Wild Fire! Are You Packed and Prepared To Leave Your Home?

If disaster strikes, do you have what you need to start over?

Posted Nov 06, 2019

Carrie Knowles
What defines you when you leave your home, your country behind?
Source: Carrie Knowles

Wild fires. The loss of your home to a natural disaster: a hurricane, tsunami, flood, volcanic eruption, or an earthquake. War. Famine. Fear for the safety of your children. Drought. Ethnic cleansing. Mass genocide.

There are many reasons to pack your things and leave in the middle of the night. You don’t have to be poor to seek asylum. You just have to be in a bad place.

The wealthy, from Los Angeles to Sonoma County have recently been told to be packed and ready to abandon their homes and go on a moment’s notice as the latest California fires burn their way through gardens and golf courses, shopping centers and cul-de-sacs, highways and hillsides.

Packed and ready to go.

My husband’s parents left Germany just before WWII. At that time, it was illegal for German Jews to take any money out of the country. They could, however, take household goods and clothing. Consequently, we inherited thirty monogrammed damask linen tablecloths: some used, some brand new.

What, beyond loaning the tablecloths to friends and fund raising events, were we going to do with thirty damask linen tablecloths? We eventually distributed them among our children and my husband’s cousins and their children.

We also inherited a set of gold-rimmed Hutschenreuther bone china, service for twelve, and some German silver.

If the wildfires were burning through our backyard, if we were facing famine, flooding, or fearing for our lives and the lives of our children, would I pack those dishes and the silver into our car?

I don’t think so.

What would I take? What do we own that would provide a sense of identity, or of comfort? What do we own that would help us make a new life somewhere else?

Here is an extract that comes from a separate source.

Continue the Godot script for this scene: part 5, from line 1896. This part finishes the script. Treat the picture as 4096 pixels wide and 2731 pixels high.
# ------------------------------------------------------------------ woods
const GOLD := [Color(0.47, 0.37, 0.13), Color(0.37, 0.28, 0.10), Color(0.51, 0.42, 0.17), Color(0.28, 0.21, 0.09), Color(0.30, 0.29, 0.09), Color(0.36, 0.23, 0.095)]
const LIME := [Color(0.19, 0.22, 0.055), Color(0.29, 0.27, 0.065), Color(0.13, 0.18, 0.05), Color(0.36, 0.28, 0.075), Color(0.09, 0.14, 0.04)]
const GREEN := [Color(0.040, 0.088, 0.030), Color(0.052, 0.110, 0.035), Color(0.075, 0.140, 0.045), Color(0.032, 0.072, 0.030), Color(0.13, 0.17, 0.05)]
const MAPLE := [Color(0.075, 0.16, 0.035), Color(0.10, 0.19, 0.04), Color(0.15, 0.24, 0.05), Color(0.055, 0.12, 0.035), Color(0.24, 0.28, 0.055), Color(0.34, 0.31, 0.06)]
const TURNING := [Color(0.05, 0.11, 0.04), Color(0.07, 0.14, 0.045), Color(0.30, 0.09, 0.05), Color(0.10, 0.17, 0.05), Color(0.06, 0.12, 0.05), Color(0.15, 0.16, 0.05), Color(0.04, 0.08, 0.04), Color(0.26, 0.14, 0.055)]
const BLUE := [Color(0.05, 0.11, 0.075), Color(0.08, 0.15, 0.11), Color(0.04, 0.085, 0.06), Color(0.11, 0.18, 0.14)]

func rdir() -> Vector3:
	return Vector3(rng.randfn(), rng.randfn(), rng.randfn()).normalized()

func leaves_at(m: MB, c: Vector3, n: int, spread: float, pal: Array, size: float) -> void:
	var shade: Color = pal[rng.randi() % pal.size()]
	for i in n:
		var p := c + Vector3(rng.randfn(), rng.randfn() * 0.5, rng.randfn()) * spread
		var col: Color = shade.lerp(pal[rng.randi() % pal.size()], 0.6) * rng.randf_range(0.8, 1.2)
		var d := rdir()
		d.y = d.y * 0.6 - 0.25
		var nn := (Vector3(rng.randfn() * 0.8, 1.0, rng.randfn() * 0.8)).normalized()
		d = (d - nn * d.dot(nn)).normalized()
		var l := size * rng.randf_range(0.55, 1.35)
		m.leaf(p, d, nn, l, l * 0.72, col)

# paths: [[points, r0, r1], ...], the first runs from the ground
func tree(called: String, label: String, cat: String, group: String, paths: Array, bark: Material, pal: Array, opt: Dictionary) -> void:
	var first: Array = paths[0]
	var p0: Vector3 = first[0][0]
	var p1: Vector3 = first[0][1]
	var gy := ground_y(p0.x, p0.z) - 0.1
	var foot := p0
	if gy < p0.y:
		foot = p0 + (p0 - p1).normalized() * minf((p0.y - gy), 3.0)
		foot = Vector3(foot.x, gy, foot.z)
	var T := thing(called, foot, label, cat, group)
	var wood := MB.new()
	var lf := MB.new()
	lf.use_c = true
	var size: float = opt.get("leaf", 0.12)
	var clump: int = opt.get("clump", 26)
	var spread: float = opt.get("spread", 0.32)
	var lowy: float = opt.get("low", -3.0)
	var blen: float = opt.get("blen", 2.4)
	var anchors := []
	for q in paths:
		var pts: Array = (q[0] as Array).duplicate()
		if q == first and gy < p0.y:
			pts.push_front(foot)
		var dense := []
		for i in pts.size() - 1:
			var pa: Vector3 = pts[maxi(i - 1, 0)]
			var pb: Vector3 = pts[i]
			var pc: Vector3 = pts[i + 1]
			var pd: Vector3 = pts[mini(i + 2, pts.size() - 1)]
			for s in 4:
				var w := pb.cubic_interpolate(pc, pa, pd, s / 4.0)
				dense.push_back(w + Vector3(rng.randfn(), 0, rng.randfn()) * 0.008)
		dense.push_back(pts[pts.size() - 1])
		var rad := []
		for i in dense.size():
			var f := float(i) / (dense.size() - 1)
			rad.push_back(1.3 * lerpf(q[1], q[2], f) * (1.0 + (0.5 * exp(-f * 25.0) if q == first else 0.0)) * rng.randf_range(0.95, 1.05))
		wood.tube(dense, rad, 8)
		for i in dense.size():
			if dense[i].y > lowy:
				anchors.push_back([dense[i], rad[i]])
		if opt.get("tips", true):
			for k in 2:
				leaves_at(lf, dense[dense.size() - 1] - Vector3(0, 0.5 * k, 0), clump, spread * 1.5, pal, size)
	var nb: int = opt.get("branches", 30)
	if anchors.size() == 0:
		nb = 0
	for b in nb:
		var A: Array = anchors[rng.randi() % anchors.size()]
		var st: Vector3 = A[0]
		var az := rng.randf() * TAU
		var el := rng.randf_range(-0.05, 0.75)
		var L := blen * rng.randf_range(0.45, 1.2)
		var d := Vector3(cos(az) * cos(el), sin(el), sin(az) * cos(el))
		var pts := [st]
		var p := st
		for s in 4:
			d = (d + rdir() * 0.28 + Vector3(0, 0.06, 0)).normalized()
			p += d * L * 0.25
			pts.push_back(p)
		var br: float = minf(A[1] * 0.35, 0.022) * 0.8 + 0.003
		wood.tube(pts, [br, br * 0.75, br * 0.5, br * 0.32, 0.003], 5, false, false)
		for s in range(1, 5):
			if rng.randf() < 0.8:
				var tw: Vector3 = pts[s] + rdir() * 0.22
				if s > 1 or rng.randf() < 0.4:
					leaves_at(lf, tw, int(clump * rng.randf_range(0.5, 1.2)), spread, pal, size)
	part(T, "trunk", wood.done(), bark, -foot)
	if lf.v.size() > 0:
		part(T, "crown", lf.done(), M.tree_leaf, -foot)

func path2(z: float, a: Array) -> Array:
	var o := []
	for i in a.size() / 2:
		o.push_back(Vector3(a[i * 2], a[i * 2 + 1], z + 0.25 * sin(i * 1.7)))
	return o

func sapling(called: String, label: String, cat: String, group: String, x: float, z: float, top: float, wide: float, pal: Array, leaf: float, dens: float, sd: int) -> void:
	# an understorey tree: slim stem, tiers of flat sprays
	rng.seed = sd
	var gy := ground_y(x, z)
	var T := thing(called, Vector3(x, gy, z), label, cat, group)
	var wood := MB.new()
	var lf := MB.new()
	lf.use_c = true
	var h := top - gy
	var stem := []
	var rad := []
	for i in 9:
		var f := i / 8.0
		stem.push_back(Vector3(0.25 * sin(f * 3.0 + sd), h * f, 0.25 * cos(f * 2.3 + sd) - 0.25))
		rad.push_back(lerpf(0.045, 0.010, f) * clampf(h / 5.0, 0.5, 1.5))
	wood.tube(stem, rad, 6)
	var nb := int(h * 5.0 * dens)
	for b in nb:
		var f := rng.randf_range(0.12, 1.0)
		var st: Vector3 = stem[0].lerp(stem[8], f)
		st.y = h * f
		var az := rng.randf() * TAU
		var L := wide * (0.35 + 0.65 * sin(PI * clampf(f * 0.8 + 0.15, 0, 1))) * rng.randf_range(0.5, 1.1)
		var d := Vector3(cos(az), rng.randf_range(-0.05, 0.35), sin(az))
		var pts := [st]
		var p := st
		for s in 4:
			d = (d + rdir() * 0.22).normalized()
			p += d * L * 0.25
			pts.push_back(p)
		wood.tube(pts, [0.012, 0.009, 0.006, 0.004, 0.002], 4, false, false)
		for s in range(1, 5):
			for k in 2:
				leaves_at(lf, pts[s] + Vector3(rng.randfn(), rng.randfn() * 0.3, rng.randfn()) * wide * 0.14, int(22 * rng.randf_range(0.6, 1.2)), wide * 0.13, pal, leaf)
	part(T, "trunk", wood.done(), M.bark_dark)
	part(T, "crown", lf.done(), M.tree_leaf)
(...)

For sure, I would pack passports and other forms of identification. I’d grab those important documents that prove we have money in bank accounts and investments. Money is always a good thing to have along when you are faced with starting over.

There are stories of refugees carrying seeds to plant so they will have food to eat when they settled into their new home. I don’t have seeds. Most urban dwellers don’t have gardens large enough or abundant enough to provide seeds for a new beginning. Instead, we carry plastic credit cards.

But, here’s the question: Will the cards still work? Will they be enough to make a fresh start in a new world? Would we be better off carrying seeds?

Clothes would be good. We’d need sensible walking shoes. Clothes that would protect us from the elements: anything fancy or fanciful would have to be left behind. It might be wise to have a blanket or two and some pillows. How big is our car? How much can it carry?

We’d need food and something to drink: food that doesn’t need to be refrigerated or cooked, and lots and lots of water. We won’t live very long without drinking water.

Our children would need those things that bring them comfort: a favorite toy, a collection of baseball cards, colored pencils, and books to read. Anything requiring batteries or electricity would have to be left behind, that is, except for cell phones. We’d need cell phones as well as phone jacks so they could be juiced up. Might be wise to have a solar powered battery pack.

As the natural disasters get bigger and more frequent, not to mention the political unrest rocking the world around us, the prospect of some day being faced with having to evacuate, to pack our cars and leave is getting all too real.

It is hard to imagine being a refuge. Of having to flee our homes, our livelihoods, our earthly possessions, and walk away with nothing but what we can carry because our lives are no longer safe. That scenario seems farfetched and unimaginable for most of us living in the United States.

But, what about fire? An earthquake? Hurricane? Tornado? Flooding?

What do we own that is essential? What identifies and defines our lives? What can we live without? What would we pack? What would we leave behind?

It’s worth thinking about. The world is rapidly changing.